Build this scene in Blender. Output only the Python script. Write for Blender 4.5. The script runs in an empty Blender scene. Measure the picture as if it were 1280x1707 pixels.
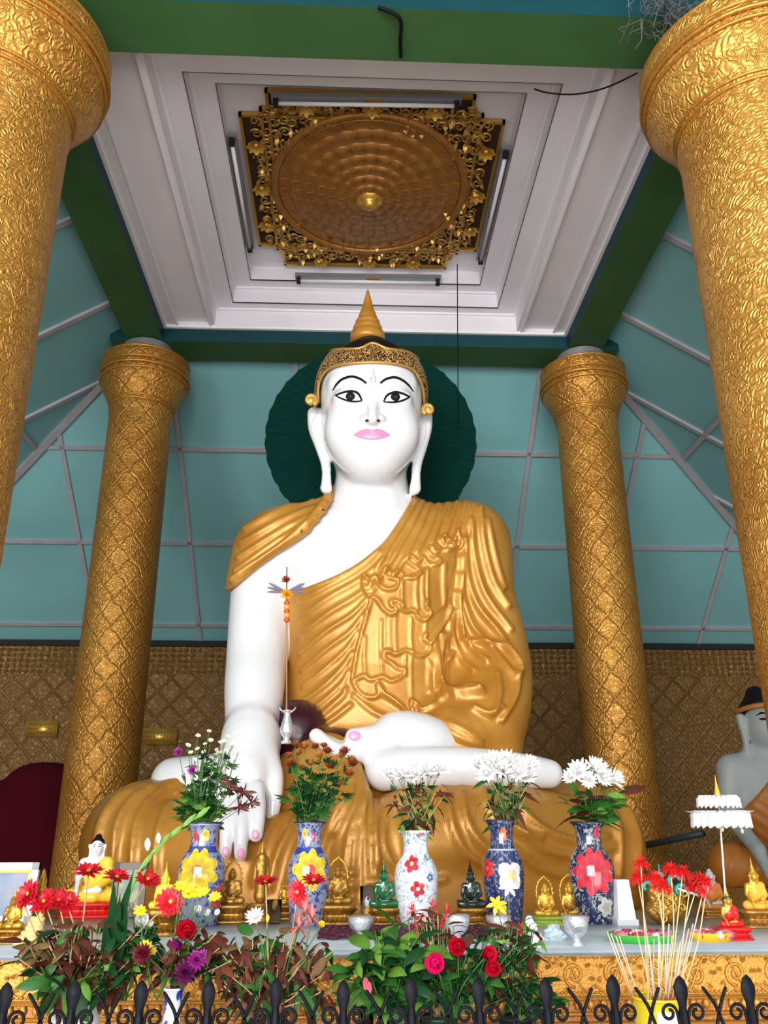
import bpy, bmesh, math, random
import numpy as np
from mathutils import Vector, Matrix
random.seed(7); np.random.seed(7)
S = bpy.context.scene
COL = S.collection
PIx = math.pi
EYE = 1.6
# ------------------------------------------------------------------ camera
FPX = 1395.0
_p, _y, _r = math.radians(20.54), math.radians(2.36), math.radians(0.14)
_r0 = np.array([math.cos(_y), -math.sin(_y), 0]); _f0 = np.array([math.sin(_y), math.cos(_y), 0]); _z = np.array([0, 0, 1.0])
FW = math.cos(_p)*_f0 + math.sin(_p)*_z
_u0 = -math.sin(_p)*_f0 + math.cos(_p)*_z
RT = math.cos(_r)*_r0 - math.sin(_r)*_u0
UP = math.sin(_r)*_r0 + math.cos(_r)*_u0
cam_d = bpy.data.cameras.new('camera')
cam = bpy.data.objects.new('camera', cam_d); COL.objects.link(cam)
cam_d.sensor_fit = 'HORIZONTAL'; cam_d.sensor_width = 36.0; cam_d.lens = 36.0*FPX/1280.0
cam_d.clip_start = 0.05; cam_d.clip_end = 200
M = Matrix(((RT[0], UP[0], -FW[0], 0), (RT[1], UP[1], -FW[1], 0), (RT[2], UP[2], -FW[2], EYE), (0, 0, 0, 1)))
cam.matrix_world = M
S.camera = cam
# ------------------------------------------------------------------ world, lights, exposure
W = bpy.data.worlds.new('world'); S.world = W; W.use_nodes = True
nt = W.node_tree; bg = nt.nodes['Background']
bg.inputs[0].default_value = (0.93, 0.96, 1.0, 1); bg.inputs[1].default_value = 0.85
def area_light(name, loc, target, sx, sy, power, color=(1, 1, 1)):
    d = bpy.data.lights.new(name, 'AREA'); d.shape = 'RECTANGLE'; d.size = sx; d.size_y = sy; d.energy = power; d.color = color
    o = bpy.data.objects.new(name, d); COL.objects.link(o); o.location = loc
    o.rotation_euler = (Vector(target)-Vector(loc)).to_track_quat('-Z', 'Y').to_euler()
    return o
area_light('daylight_from_entrance', (-3.6, -11.5, 4.2), (0.3, 6, 3.2), 11.0, 6.5, 2900, (1.0, 0.98, 0.95))
area_light('added_ceiling_fill', (0.5, -4.5, 0.15), (0.1, 4.5, 6.2), 12.0, 5.0, 900, (1.0, 0.97, 0.97))  # unseen fill lamp, added low to brighten the ceiling
S.view_settings.view_transform = 'Standard'; S.view_settings.look = 'None'
S.view_settings.exposure = 0.0; S.view_settings.gamma = 1.0; S.view_settings.use_curve_mapping = False

# ------------------------------------------------------------------ pixel helpers: a pixel and a depth give a world point
def ray(px, py): return (px-640.0)*RT + (853.5-py)*UP + FPX*FW
def P(px, py, Y):
    d = ray(px, py); q = d*(Y/d[1]); return (q[0], q[1], q[2]+EYE)
def PX(V):
    V = np.asarray(V, float) - np.array([0, 0, EYE]); w = V@FW
    return 640+FPX*(V@RT)/w, 853.5-FPX*(V@UP)/w
def pxm(Y, Z):      # pixels per metre at a place
    return FPX/(Y*FW[1]+(Z-EYE)*FW[2])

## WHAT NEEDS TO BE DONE
How many lines in the listing above contain "scene"? Answer with the number alone.

## RESPONSE FOR THIS EXERCISE
2